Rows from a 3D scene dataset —
┄┄┄┄┄┄
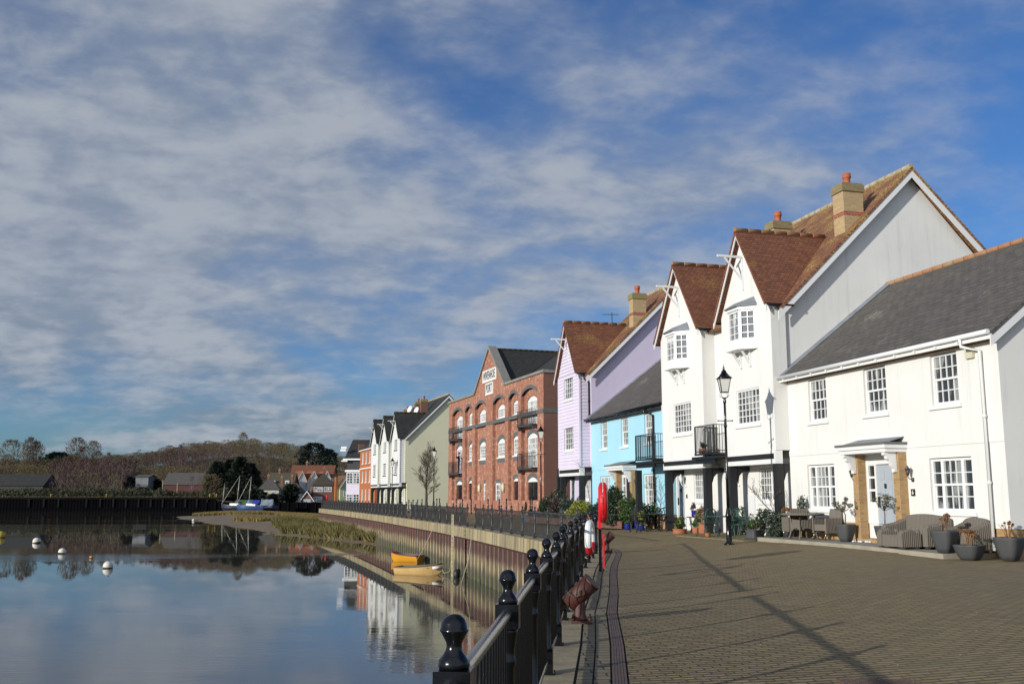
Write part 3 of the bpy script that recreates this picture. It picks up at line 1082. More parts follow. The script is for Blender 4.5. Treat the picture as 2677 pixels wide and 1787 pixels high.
CRM = gable_block('cream_house_row', 'row of three white weatherboarded gables ending in a tall cream rendered side wall', (-16.45, 120.9),
                  math.atan2(-1, .35), 15.4, [(2.0, 1.95), (7.7, 1.95), (13.3, 1.95)], 'cream', 'board', 'slate_dark', 'slate_dark', board=.22, gz=.3,
                  ridge='ridge_l', wridge='ridge_d', ww=1.35, wsillm='wood_dark' if 'wood_dark' in M else 'blackmat', pipes=[15.2],
                  grow=[(1.4, 2.8), (7.1, 8.5), (12.7, 14.1)], grounddoors=[(4.4, 5.3), (10.1, 11.0)], rise=12.5, tall=4.7)
chimney(CRM, 12.9, 2.6, 9.6, 12.1, .6, .75, body='red_flat', band=False)
chimney(CRM, 9.6, 2.8, 9.8, 12.1, .7, .8, body='red_flat', band=False)
chimney(CRM, 5.2, 2.6, 9.8, 11.6, .7, .9, band=False)
for x, y, z in ((9.0, 2.0, 11.3), (12.4, 1.95, 10.9)):
    mb = MB()
    mb.lathe([(.02, 0), (.25, .03), (.42, .10)], (0, 0, 0), 14)
    mb.tube([(0, 0, 0), (0, .2, -.7)], .03, 5)
    d_ = mb.build('satellite_dish', M['upvc'], CRM, (x, y, z))
    d_.rotation_euler = (R(70), 0, R(20))
# ------------------------------------------------------------------ the brick warehouse with the lettered gable
BRK = thing('brick_warehouse', 'long red brick warehouse with a pointed gable, arched windows and white lettered boards', 'building',
            (-5.64, 88.9, 0), math.atan2(-22.9, 7.72), 'houses along the quay terrace')
BW, PAR = 24.2, 9.72
PAN = [(1.2, 4.5, 'd'), (5.2, 7.4, 'n'), (8.2, 11.2, 'w'), (13.0, 16.0, 'w'), (16.8, 19.0, 'n'), (19.7, 23.0, 'd')]
HALF = {'d': 1.03, 'n': .62, 'w': .95}


def arc(xa, xb, zs, rise, n=10):
    return [(xa + (xb - xa) * i / n, zs + rise * (1 - (2 * i / n - 1) ** 2)) for i in range(n + 1)]


def corner_fill(mb, xa, xb, zs, rise, y):                     # wall above an arch inside its rectangular opening
    p = arc(xa, xb, zs, rise)
    for (x, z), (x2, z2) in zip(p[:-1], p[1:]):
        mb.poly([(x, y, z), (x2, y, z2), (x2, y, zs + rise), (x, y, zs + rise)])


def arch_band(mb, xa, xb, zs, rise, th, y, pr=.012):
    p = arc(xa, xb, zs, rise)
    for (x, z), (x2, z2) in zip(p[:-1], p[1:]):
        mb.hexa([(x, y - pr, z), (x2, y - pr, z2), (x2, y + .03, z2), (x, y + .03, z), (x, y - pr, z + th), (x2, y - pr, z2 + th),
                 (x2, y + .03, z2 + th), (x, y + .03, z + th)])


mb = MB()
pops = [(a, b, 1.25, 8.95) for a, b, k in PAN]
wall(mb, 0, BW, .0, PAR, 0, pops, .24)
grey = MB()
for a, b, k in PAN:
    corner_fill(mb, a, b, 8.55, .40, 0)
    arch_band(grey, a, b, 8.55, .40, .24, 0)
    c, hw = (a + b) / 2, HALF[k]
    ops = [(c - hw, c + hw, 6.45 if k == 'd' else 7.42, 8.42), (c - hw, c + hw, 3.52 if k == 'd' else 4.48, 5.86)]
    if k != 'w':
        ops.append((c - hw, c + hw, 1.30, 2.85))
    else:
        dx = (10.08, 10.75) if c < 12 else (13.20, 14.25)
        ops.append((*dx, 1.25, 2.55))
    wall(mb, a, b, 1.25, 8.95, .24, ops, .12)
    for q, o in enumerate(ops):
        if k == 'w' and q == 2:
            grey.box(o[0] - .05, o[1] + .05, .225, .26, 2.55, 2.85)
            continue
        r_ = .28 if k != 'n' else .18
        corner_fill(mb, o[0], o[1], o[3] - r_, r_, .24)
        if q:
            arch_band(grey, o[0] - .06, o[1] + .06, o[3] - r_, r_, .30, .24)
        if q == 1 and k != 'd':
            grey.box(o[0] - .06, o[1] + .12, .222, .25, o[2] - .42, o[2] - .08)
mb.cur = 0
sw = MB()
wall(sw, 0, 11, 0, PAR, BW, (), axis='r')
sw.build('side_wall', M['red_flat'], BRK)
mb.poly([(0, 0, 0), (0, 11, 0), (0, 11, PAR), (0, 0, PAR)])
mb.poly([(8.15, 0, PAR), (16.05, 0, PAR), (12.1, 0, 13.05)])
mb.poly([(8.15, .45, PAR), (16.05, .45, PAR), (12.1, .45, 13.05)])
mb.build('wall', M['red'], BRK)
for xa, xb in [(-.003, BW + .003)]:
    pl = MB()
    for a, b in ((0, 10.0), (10.83, 13.12), (14.33, BW)):
        pl.box(a, b, -.07, -.003, 0, 1.22)
    pl.build('plinth', M['red'], BRK)
for x in (-.02,):
    grey.box(-.02, BW + .02, -.035, -.002, 7.05, 7.32)
    for a, b, k in PAN:
        grey.box(a + .003, b - .003, .215, .236, 7.05, 7.32)
    grey.box(BW + .003, BW + .03, -.035, 10.9, 7.05, 7.32)
grey.build('grey_brickwork', M['greybrick'], BRK)
cp_ = MB()
for a, b in ((-.1, 8.2), (16.0, BW + .1)):
    cp_.box(a, b, -.12, .45, PAR, PAR + .10)
    cp_.box(a, b, -.06, .40, PAR + .10, PAR + .20)
cp_.box(BW - .40, BW + .1, .452, 11, PAR, PAR + .18)
for sx_ in (-1, 1):
    p0, p1 = (12.1 + sx_ * 4.15, PAR + .05), (12.1, 13.25)
    cp_.hexa([(p0[0], -.12, p0[1]), (p0[0] - sx_ * .3, -.12, p0[1]), (p0[0] - sx_ * .3, .55, p0[1]), (p0[0], .55, p0[1]),
              (p1[0] + sx_ * .003, -.12, p1[1]), (p1[0] + sx_ * .003, -.12, p1[1] - .25), (p1[0] + sx_ * .003, .55, p1[1] - .25), (p1[0] + sx_ * .003, .55, p1[1])])
cp_.build('parapet_coping', M['stone'], BRK)
verge_roof(BRK, [[(.2, .5, 9.5), (BW - .3, .5, 9.5), (BW - 2.6, 5.8, 12.9), (2.6, 5.8, 12.9)], [(2.6, 5.8, 12.9), (BW - 2.6, 5.8, 12.9), (BW - .3, 11, 9.5), (.2, 11, 9.5)],
                 [(BW - .3, .5, 9.5), (BW - .3, 11, 9.5), (BW - 2.6, 5.8, 12.9)], [(.2, .5, 9.5), (2.6, 5.8, 12.9), (.2, 11, 9.5)],
                 [(8.3, .5, 9.6), (12.1, .5, 12.98), (12.1, 5.9, 12.98), (8.3, .52, 9.6)], [(12.1, .5, 12.98), (15.9, .5, 9.6), (15.9, .52, 9.6), (12.1, 5.9, 12.98)]],
           .06, 'slate_dark')
ridge_tiles(BRK, (12.1, .5, 13.02), (12.1, 5.9, 13.02), 'ridge_d')
ridge_tiles(BRK, (2.6, 5.8, 12.95), (BW - 2.6, 5.8, 12.95), 'ridge')
for (x0, x1, z0, z1, t_, sz, sx_) in ((10.45, 13.97, 10.42, 11.38, 'WIVENHOE', .95, .62), (11.22, 13.15, 9.38, 10.32, 'PORT', .95, .66)):
    sb = MB()
    sb.box(x0, x1, -.06, -.003, z0, z1)
    sbo = sb.build('sign_board', M['sign'], BRK)
    lettering(sbo, t_, sz, ((x0 + x1) / 2, -.068, (z0 + z1) / 2), (R(90), 0, 0), 'ink', sx=sx_)
for a, b, k in PAN:
    c, hw = (a + b) / 2, HALF[k]
    for q, (z0, z1) in enumerate(((6.45 if k == 'd' else 7.42, 8.42), (3.52 if k == 'd' else 4.48, 5.86))):
        r_ = .28 if k != 'n' else .18
        nc, nr = {'d': (6, 5), 'n': (3, 4), 'w': (5, 4)}[k]
        op = k == 'd' and q == 1 and c < 10
        wn = window(BRK, c - hw, c + hw, z0, z1 - r_, .24, nc, nr, rec=.05, sash=False, mt=.05, fr=.09, sill=k != 'd', glass='glass_c',
                    name='french_window' if k == 'd' else 'window', lights=(.24, .76) if k == 'd' else None) if not (k == 'd') else \
            window(BRK, c - hw, c + hw, z0, z1 - r_, .24, [2, 3, 2], nr, rec=.05, sash=False, mt=.05, fr=.09, sill=False, glass='glass_c',
                   name='french_window', lights=(.26, .74))
        hd = MB()                                             # arched head of the frame
        p = arc(c - hw, c + hw, z1 - r_, r_)
        for (x, z), (x2, z2) in zip(p[:-1], p[1:]):
            hd.poly([(x, .288, z1 - r_ - .002), (x2, .288, z1 - r_ - .002), (x2, .288, z2), (x, .288, z)])
        hd.build('arched_head', M['white'], wn)
        if k == 'd':
            balcony(BRK, c - 1.55, c + 1.55, 0, z0 - .02, .36, .98, 'iron', bars=.16)
    if k != 'w':
        z1, r_ = 2.85, .28 if k != 'n' else .18
        g = MB()
        g.box(c - hw, c + hw, .34, .36, 1.30, z1 - r_ - .04)
        gw = g.build('window', M['glass_d'], BRK)
        gb = MB()
        for x in ((-.33 * hw, .33 * hw) if k == 'd' else (0,)):
            gb.box(c + x - .03, c + x + .03, .32, .339, 1.30, z1 - r_ - .04)
        gb.build('glazing_bar', M['blackmat'], gw)
        hd = MB()
        p = arc(c - hw, c + hw, z1 - r_, r_)
        for (x, z), (x2, z2) in zip(p[:-1], p[1:]):
            hd.poly([(x, .27, z1 - r_ - .04), (x2, .27, z1 - r_ - .04), (x2, .27, z2), (x, .27, z)])
        hd.build('arched_head', M['white'], gw)
for x0, x1 in ((10.09, 10.74), (13.21, 14.24)):
    window(BRK, x0, x1, .25, 2.54, .19, 2 if x1 - x0 > .8 else 1, 5, rec=.02, sash=False, fr=.14, mt=.05, sill=False, name='glazed_door')
pipe(BRK, [(BW + .12, 2.6, 8.6), (BW + .12, 2.6, .1)], .07, 'iron')
mb = MB()
mb.box(BW + .02, BW + .4, 2.2, 3.0, 8.6, 9.1)
mb.build('rainwater_hopper', M['blackmat'], BRK)
for x, y_ in ((9.15, 0), (15.25, 0)):
    mb = MB()
    mb.lathe([(.05, -.32), (.13, -.2), (.15, .16), (.05, .3), (.02, .36)], (x, .12, 2.2), 8)
    mb.build('wall_lamp', M['cream_box'], BRK)
mb = MB()
mb.box(14.62, 14.85, .20, .236, 1.95, 2.45)
mb.build('notice', M['yellow'] if 'yellow' in M else M['cream_box'], BRK)


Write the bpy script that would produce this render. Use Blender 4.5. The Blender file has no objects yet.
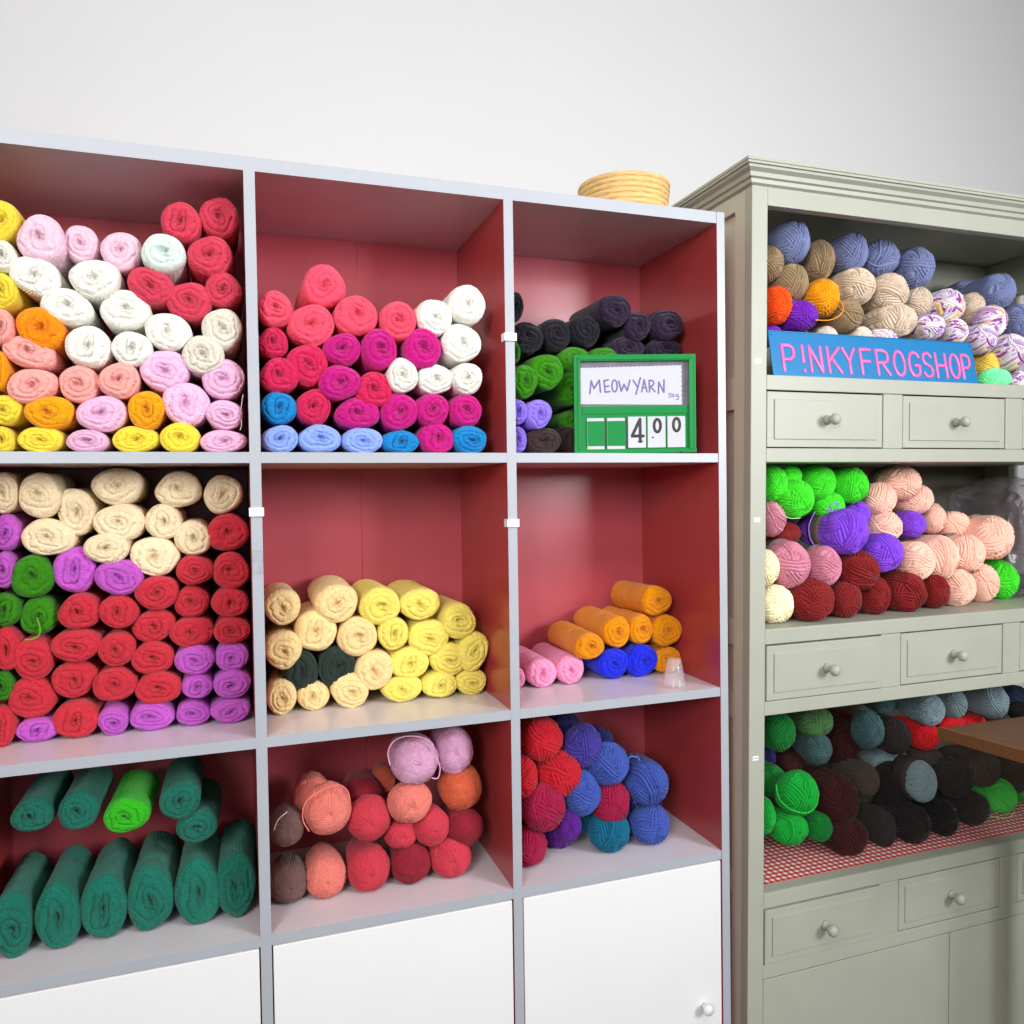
┄┄┄┄┄┄
WHAT NEEDS TO BE DONE —
Pull every line containing "that" from the data.

OUTPUT FOR THIS TASK —
Write part 3 of the bpy script that recreates this picture. It picks up at line 1082. More parts follow. The script is for Blender 4.5. Treat the picture as 2677 pixels wide and 1787 pixels high.
Write the bpy script that would produce this render. Use Blender 4.5. The Blender file has no objects yet.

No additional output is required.